Gender Disappointment

I feel like a terrible human writing this but I wanted to try and put into words how I felt when I found out I was having my little boy - Stanley, incase other people can relate, (as Google tells me 'gender disappointment is definitely a real thing.)
My pregnancy was not planned so to find out I was pregnant was upsetting initially, but I soon got my head round the idea and started to get excited. I could see myself buying little pink clothes, pink blankets, hair bows and frilly socks. I don't think I even really considered that I may have a little boy.
The morning of my 20 week scan I was so nervous. Joe came with me and we had decided we wanted to know babies gender.
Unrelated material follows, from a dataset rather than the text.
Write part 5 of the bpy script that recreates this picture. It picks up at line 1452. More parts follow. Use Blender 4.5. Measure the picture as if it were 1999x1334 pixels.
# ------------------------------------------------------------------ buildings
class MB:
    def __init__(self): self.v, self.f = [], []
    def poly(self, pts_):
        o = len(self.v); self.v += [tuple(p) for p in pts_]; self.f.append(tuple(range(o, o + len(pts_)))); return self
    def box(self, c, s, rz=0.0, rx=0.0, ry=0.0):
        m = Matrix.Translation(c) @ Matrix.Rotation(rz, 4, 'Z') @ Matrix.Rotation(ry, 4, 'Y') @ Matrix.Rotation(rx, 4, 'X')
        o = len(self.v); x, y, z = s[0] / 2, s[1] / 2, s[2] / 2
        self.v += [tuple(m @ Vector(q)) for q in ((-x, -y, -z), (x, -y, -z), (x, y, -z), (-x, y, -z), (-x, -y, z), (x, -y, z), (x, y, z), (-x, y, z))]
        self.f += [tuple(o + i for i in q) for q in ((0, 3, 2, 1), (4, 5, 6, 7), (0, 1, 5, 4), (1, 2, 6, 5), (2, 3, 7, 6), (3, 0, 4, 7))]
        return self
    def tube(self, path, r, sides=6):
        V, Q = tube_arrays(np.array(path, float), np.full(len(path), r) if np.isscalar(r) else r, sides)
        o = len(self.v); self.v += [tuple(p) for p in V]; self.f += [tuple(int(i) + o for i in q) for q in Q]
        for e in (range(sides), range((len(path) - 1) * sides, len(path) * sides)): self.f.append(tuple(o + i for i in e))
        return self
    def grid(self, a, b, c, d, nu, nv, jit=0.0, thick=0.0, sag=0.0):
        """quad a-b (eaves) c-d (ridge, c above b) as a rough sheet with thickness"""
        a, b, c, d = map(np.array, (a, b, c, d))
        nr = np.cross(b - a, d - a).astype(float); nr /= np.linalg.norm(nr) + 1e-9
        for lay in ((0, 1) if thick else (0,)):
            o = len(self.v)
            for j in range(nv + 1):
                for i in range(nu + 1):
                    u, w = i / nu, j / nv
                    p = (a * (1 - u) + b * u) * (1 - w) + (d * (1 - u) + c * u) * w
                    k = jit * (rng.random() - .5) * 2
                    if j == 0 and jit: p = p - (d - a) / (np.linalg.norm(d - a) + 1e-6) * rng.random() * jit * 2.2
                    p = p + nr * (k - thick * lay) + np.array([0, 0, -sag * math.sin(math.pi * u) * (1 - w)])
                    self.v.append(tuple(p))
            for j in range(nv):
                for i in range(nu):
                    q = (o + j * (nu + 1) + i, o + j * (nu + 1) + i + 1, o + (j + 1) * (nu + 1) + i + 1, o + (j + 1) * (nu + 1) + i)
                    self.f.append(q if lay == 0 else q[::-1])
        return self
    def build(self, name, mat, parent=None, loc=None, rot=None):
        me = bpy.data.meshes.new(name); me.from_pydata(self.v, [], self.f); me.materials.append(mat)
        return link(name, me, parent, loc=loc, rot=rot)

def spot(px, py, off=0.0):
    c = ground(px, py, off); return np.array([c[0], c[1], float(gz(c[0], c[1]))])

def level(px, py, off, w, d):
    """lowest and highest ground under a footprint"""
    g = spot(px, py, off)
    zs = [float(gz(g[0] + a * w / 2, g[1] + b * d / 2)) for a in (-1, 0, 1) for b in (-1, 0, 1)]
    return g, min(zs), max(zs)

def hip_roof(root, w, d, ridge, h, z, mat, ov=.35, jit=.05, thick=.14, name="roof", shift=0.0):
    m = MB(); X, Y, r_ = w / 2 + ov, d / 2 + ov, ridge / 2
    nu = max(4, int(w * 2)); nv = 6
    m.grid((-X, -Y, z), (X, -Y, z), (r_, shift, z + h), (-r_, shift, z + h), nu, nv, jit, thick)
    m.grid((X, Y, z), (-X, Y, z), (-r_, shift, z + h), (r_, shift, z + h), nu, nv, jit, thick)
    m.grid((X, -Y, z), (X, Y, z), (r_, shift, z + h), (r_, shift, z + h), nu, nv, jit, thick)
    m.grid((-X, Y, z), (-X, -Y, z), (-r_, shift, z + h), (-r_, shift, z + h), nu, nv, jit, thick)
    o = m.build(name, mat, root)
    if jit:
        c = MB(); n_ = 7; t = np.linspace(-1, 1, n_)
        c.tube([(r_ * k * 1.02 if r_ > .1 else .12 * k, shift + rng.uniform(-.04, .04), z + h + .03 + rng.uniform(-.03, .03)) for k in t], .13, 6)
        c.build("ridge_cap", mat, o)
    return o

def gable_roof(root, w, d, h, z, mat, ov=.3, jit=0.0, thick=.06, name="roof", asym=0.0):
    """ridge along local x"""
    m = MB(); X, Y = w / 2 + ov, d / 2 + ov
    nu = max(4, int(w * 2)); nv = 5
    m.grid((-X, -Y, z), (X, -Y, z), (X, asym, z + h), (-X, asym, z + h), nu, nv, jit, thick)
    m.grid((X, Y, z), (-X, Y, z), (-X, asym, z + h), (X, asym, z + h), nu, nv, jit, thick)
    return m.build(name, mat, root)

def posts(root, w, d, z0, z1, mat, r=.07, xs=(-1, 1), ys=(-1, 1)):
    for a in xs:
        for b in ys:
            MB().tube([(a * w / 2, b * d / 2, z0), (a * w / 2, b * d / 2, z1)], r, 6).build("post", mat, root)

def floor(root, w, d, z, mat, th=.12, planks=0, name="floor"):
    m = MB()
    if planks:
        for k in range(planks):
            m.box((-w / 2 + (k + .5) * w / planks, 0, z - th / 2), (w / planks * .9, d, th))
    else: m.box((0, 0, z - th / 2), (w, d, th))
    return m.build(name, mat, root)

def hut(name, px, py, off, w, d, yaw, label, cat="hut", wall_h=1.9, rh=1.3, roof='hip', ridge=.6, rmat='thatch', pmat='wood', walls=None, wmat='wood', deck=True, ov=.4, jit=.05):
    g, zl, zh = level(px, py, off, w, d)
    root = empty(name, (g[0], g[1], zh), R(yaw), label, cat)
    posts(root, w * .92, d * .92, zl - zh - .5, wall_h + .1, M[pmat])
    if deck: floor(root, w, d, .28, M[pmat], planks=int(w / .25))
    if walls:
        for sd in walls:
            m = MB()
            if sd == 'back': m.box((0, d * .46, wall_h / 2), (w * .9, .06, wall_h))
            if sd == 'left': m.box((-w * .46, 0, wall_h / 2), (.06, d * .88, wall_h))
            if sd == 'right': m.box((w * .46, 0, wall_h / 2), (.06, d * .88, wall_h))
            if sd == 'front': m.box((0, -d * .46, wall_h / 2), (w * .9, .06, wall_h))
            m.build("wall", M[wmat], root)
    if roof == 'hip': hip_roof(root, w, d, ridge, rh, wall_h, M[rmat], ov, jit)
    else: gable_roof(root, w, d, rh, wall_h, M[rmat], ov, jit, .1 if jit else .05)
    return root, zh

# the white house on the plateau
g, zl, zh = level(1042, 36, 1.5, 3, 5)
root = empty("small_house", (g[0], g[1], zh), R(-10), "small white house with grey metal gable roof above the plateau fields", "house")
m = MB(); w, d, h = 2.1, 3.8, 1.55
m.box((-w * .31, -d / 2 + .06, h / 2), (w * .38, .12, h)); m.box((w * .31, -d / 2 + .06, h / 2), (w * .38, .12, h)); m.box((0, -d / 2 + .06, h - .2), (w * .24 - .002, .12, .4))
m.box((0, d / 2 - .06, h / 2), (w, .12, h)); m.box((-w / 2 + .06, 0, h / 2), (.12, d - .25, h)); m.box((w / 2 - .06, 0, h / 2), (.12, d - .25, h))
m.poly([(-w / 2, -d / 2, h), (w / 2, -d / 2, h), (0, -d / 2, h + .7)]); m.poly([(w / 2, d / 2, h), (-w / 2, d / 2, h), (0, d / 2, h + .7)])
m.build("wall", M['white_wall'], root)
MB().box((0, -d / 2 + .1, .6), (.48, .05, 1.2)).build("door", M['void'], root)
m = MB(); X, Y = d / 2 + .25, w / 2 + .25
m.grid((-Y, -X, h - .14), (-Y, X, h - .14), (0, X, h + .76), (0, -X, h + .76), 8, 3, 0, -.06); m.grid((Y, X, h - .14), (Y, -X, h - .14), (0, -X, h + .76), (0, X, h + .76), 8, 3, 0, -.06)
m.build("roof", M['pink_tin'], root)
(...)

In the room they did their initial checks and found baby was perfectly healthy and then went on to tell us baby's gender.

A little boy!

I cried!

I wish I could say they were tears of happiness for being told I was having a perfectly healthy son, but they weren't. I was crying because I felt like I was grieving for the little girl I wasn't having. I don't even know if that really makes sense if you haven't experienced it. I didn't feel sad I was having a boy, but sad I wasn't having a girl. I wasn't going to get the mother/daughter relationship I dreamt of.
I turned to Google and forums to see if my feelings were common and found that they definitely were! Lots of other people had also experienced gender disappointment and described feelings exactly like mine.

Eventually I started to accept I was having a little boy but secretly hoped they had got it wrong.
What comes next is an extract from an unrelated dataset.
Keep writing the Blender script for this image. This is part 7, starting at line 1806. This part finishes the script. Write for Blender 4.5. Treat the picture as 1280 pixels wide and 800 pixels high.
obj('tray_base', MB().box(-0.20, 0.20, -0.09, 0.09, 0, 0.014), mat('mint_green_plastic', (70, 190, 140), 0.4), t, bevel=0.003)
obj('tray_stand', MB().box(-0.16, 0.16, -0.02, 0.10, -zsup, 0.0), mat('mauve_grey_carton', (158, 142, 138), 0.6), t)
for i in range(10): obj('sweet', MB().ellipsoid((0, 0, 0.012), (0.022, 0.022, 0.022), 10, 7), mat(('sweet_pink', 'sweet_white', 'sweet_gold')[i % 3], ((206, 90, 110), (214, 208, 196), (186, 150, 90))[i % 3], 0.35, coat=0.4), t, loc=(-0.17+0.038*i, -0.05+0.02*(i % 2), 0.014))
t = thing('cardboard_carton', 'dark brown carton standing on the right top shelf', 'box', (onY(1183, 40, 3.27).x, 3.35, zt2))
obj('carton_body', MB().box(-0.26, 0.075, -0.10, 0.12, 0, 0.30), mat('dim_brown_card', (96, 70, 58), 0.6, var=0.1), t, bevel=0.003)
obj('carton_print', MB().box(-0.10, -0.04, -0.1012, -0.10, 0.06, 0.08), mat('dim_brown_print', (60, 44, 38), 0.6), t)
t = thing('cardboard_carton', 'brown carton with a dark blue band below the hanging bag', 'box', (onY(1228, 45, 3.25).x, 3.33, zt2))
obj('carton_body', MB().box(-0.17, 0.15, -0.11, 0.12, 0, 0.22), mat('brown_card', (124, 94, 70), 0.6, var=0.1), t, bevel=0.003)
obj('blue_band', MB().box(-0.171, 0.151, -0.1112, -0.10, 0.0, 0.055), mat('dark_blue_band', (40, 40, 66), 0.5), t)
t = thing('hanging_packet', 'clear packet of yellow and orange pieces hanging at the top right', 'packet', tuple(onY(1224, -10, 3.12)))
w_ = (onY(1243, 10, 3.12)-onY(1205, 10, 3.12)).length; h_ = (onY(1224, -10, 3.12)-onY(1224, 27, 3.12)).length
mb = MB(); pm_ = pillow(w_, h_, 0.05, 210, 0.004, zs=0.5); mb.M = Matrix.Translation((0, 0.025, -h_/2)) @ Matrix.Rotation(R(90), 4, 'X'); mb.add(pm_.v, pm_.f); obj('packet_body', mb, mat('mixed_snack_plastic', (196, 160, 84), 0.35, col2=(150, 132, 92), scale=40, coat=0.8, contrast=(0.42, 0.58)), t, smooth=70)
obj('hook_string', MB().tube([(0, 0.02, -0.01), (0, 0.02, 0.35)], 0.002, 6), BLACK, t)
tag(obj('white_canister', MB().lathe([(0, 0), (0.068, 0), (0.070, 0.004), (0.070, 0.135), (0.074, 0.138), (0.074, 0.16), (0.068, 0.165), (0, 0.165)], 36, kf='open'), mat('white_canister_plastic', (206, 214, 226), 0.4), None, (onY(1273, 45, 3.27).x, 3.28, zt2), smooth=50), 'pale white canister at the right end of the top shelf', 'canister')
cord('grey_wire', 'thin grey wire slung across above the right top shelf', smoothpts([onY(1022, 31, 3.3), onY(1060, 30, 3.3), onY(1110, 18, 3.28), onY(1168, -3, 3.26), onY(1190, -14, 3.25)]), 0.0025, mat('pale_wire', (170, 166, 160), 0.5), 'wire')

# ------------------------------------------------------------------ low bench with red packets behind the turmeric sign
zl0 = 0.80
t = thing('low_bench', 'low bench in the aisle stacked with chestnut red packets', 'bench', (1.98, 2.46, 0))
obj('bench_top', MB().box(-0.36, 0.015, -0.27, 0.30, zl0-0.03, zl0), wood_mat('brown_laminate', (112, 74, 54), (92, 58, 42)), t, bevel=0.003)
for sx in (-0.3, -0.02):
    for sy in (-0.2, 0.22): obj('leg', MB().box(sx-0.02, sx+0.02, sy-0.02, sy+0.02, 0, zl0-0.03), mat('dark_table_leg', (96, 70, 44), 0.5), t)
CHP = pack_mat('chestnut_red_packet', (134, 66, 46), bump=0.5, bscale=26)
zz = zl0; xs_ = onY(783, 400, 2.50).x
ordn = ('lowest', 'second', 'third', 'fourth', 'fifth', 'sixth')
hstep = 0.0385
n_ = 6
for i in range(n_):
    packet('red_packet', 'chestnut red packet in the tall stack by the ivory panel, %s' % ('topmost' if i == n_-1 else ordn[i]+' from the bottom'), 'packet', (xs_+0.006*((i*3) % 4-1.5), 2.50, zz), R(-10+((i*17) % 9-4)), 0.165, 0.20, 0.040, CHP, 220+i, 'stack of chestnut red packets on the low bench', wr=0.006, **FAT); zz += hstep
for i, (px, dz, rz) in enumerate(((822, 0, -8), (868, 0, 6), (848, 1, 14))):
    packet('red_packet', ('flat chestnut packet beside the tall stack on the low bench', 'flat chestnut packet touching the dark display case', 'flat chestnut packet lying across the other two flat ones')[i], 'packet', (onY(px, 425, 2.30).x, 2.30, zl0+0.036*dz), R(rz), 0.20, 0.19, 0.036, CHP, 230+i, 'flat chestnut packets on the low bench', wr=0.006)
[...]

If only I knew what I know now!

Stanley is my best friend! He is loving, caring and affectionate. He is sensitive, funny and an amazing big brother to Delilah. He loves to cuddle up with me in bed, he loves me reading him a story at bed time, he tells me all the time that I am beautiful and I genuinely miss him every time I drop him at the school gates. I wouldn't change him for the world. I wanted the relationship I have with my Mum but didn't realise I could have an equally amazing relationship with a son.



Little boys love their mummy's and I am so lucky to have him!